• [Input]
----------
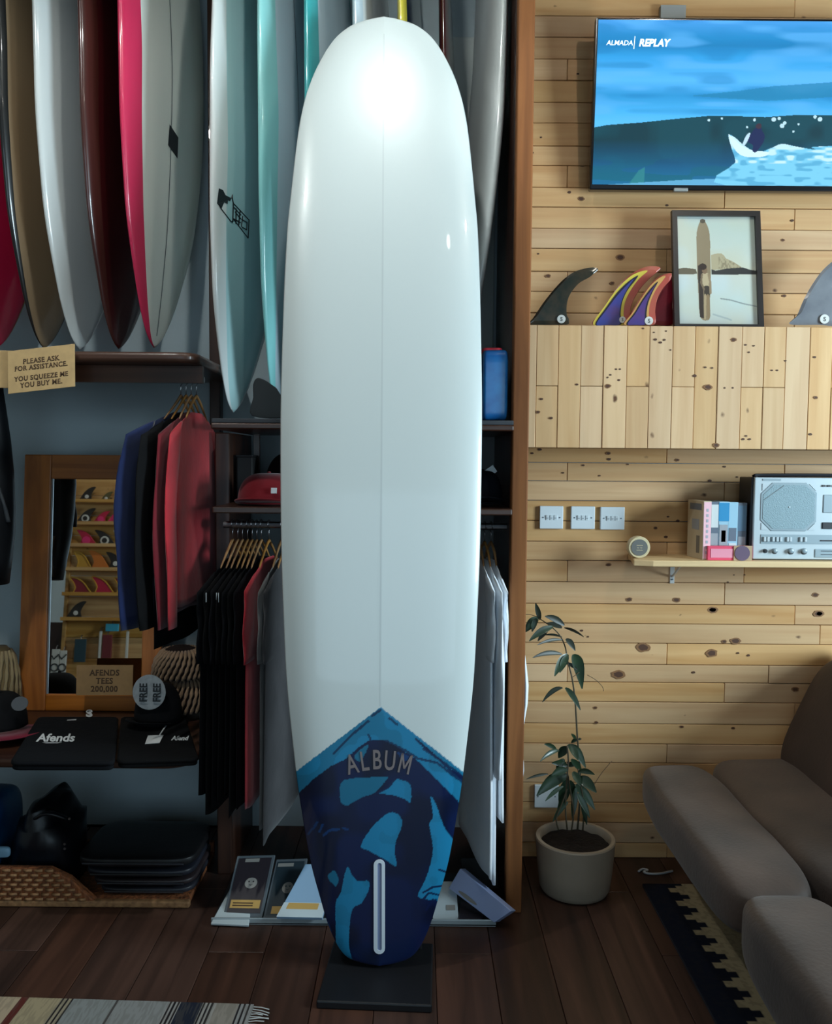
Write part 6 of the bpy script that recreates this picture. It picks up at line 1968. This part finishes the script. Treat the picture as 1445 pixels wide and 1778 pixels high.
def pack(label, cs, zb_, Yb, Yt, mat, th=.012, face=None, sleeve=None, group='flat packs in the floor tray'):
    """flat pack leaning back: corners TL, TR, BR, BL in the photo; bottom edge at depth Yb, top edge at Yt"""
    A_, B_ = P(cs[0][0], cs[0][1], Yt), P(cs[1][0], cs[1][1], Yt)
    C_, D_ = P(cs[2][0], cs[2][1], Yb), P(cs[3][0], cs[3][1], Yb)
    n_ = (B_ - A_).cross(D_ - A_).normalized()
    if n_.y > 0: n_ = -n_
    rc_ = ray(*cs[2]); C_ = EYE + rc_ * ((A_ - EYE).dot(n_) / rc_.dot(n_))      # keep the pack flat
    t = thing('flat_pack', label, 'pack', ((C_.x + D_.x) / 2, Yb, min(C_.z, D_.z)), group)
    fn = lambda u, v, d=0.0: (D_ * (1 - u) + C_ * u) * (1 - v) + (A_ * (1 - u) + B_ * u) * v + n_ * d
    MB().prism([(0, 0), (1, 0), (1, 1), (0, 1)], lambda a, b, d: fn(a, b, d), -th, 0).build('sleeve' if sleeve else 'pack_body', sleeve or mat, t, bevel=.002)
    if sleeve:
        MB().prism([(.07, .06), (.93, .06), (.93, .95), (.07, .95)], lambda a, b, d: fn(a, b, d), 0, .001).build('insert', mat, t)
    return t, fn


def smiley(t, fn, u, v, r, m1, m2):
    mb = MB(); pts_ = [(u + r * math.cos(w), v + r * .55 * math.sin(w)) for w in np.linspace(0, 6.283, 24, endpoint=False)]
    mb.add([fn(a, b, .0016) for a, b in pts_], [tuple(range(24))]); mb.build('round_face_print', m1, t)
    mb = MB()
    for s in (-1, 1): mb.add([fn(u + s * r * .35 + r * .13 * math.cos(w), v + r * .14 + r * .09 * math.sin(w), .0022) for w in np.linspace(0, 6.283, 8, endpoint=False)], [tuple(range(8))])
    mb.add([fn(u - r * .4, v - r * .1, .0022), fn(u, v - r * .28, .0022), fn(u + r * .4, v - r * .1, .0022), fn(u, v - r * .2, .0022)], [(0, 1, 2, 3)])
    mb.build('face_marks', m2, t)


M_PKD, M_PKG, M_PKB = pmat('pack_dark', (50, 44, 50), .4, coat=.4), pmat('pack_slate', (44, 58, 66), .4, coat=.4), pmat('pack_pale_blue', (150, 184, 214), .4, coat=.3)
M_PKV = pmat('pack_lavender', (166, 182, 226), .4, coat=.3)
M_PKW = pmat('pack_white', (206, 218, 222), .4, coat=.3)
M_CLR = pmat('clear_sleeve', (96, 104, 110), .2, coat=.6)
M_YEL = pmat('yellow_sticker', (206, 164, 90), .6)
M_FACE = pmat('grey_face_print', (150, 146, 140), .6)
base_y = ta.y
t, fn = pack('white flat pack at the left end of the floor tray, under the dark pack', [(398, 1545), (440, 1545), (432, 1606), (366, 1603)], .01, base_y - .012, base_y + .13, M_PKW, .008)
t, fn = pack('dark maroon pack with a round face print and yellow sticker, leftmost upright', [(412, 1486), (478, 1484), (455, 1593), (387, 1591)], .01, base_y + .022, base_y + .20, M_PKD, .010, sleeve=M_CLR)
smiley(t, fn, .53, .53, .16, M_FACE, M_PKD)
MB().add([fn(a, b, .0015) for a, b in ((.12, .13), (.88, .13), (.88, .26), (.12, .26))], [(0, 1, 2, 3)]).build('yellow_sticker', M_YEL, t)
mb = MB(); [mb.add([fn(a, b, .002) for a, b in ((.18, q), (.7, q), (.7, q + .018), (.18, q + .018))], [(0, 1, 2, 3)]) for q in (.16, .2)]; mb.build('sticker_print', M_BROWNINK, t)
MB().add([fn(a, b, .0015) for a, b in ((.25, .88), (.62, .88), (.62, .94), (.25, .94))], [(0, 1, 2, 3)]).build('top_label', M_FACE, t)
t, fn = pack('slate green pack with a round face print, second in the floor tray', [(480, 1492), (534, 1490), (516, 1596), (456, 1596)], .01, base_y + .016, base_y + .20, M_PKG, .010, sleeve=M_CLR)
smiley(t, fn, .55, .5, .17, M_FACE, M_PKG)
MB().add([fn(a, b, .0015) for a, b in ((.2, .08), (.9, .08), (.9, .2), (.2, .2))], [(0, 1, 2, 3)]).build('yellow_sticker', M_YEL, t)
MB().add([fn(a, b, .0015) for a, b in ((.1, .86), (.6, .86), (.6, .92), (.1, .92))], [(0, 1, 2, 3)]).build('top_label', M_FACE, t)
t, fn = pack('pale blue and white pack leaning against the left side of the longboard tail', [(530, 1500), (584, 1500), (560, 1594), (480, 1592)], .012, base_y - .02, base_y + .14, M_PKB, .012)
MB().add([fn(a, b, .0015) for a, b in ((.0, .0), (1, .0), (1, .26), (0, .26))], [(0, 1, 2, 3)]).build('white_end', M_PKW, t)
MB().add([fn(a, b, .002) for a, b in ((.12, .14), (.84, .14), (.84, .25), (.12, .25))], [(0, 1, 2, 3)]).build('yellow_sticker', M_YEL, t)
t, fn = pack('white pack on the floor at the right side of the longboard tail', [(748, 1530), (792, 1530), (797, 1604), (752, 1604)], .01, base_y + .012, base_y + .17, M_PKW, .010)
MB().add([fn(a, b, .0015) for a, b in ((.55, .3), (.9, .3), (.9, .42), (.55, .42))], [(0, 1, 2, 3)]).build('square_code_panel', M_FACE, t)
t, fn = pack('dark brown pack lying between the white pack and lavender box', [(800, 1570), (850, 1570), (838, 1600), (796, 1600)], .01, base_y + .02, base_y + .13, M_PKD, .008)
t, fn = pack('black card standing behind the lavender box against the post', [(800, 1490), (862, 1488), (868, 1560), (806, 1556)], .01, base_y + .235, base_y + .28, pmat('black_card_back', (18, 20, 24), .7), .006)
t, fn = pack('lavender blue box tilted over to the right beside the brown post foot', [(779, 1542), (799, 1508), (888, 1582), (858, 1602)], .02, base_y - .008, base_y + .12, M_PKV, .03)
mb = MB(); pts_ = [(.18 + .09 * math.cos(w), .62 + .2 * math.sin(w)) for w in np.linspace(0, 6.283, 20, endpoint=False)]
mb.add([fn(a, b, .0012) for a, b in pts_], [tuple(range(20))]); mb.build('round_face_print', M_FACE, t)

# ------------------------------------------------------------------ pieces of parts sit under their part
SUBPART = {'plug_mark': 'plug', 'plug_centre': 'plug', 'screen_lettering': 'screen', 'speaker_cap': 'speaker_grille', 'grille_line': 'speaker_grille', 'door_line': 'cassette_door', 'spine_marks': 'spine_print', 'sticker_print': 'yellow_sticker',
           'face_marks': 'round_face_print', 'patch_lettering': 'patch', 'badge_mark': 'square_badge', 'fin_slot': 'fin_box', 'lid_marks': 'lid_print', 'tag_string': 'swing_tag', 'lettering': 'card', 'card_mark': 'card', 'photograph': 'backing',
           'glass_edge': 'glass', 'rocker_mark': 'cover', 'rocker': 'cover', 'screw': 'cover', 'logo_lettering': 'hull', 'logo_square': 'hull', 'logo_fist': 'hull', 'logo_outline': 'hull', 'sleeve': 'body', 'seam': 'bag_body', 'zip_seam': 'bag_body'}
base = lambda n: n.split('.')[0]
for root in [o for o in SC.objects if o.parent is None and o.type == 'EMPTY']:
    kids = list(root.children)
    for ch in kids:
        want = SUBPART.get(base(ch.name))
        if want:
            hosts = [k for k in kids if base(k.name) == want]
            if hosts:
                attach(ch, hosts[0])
----------
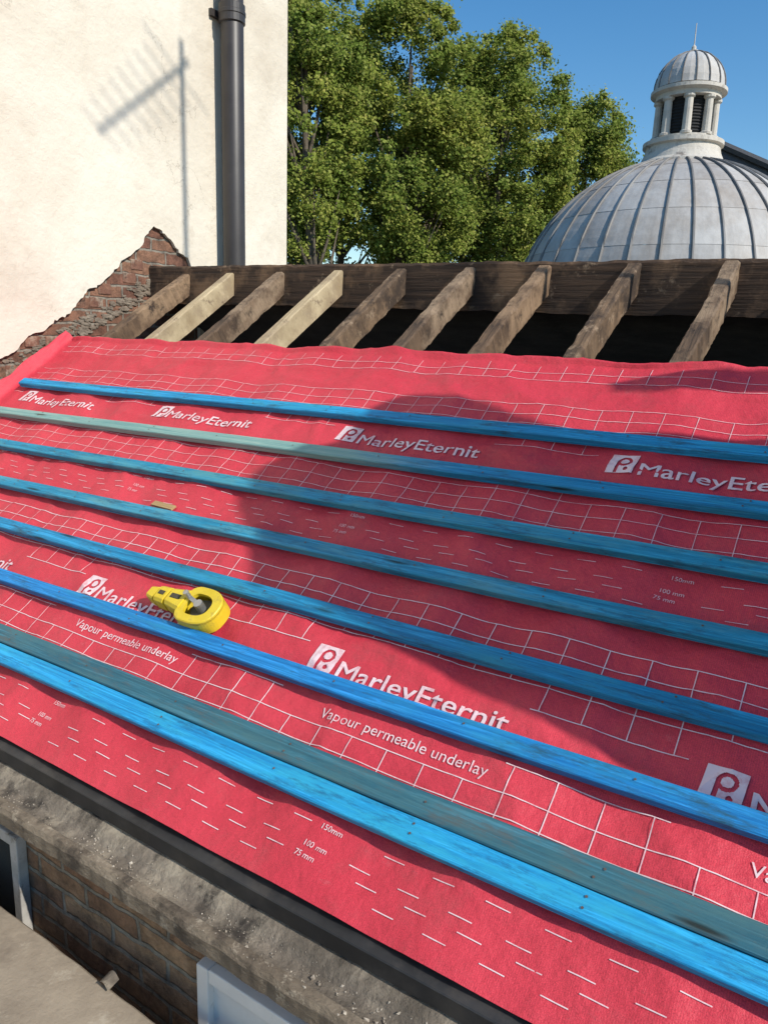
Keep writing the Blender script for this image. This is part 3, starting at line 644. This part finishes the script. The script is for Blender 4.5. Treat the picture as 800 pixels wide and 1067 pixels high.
----------
• [Brief] Extract verbatim only those lines that run from the line with "Write part 6" to the line with "return t, fn", inclusive.

• [Answer for the task]
Write part 6 of the bpy script that recreates this picture. It picks up at line 1968. This part finishes the script. Treat the picture as 1445 pixels wide and 1778 pixels high.
def pack(label, cs, zb_, Yb, Yt, mat, th=.012, face=None, sleeve=None, group='flat packs in the floor tray'):
    """flat pack leaning back: corners TL, TR, BR, BL in the photo; bottom edge at depth Yb, top edge at Yt"""
    A_, B_ = P(cs[0][0], cs[0][1], Yt), P(cs[1][0], cs[1][1], Yt)
    C_, D_ = P(cs[2][0], cs[2][1], Yb), P(cs[3][0], cs[3][1], Yb)
    n_ = (B_ - A_).cross(D_ - A_).normalized()
    if n_.y > 0: n_ = -n_
    rc_ = ray(*cs[2]); C_ = EYE + rc_ * ((A_ - EYE).dot(n_) / rc_.dot(n_))      # keep the pack flat
    t = thing('flat_pack', label, 'pack', ((C_.x + D_.x) / 2, Yb, min(C_.z, D_.z)), group)
    fn = lambda u, v, d=0.0: (D_ * (1 - u) + C_ * u) * (1 - v) + (A_ * (1 - u) + B_ * u) * v + n_ * d
    MB().prism([(0, 0), (1, 0), (1, 1), (0, 1)], lambda a, b, d: fn(a, b, d), -th, 0).build('sleeve' if sleeve else 'pack_body', sleeve or mat, t, bevel=.002)
    if sleeve:
        MB().prism([(.07, .06), (.93, .06), (.93, .95), (.07, .95)], lambda a, b, d: fn(a, b, d), 0, .001).build('insert', mat, t)
    return t, fn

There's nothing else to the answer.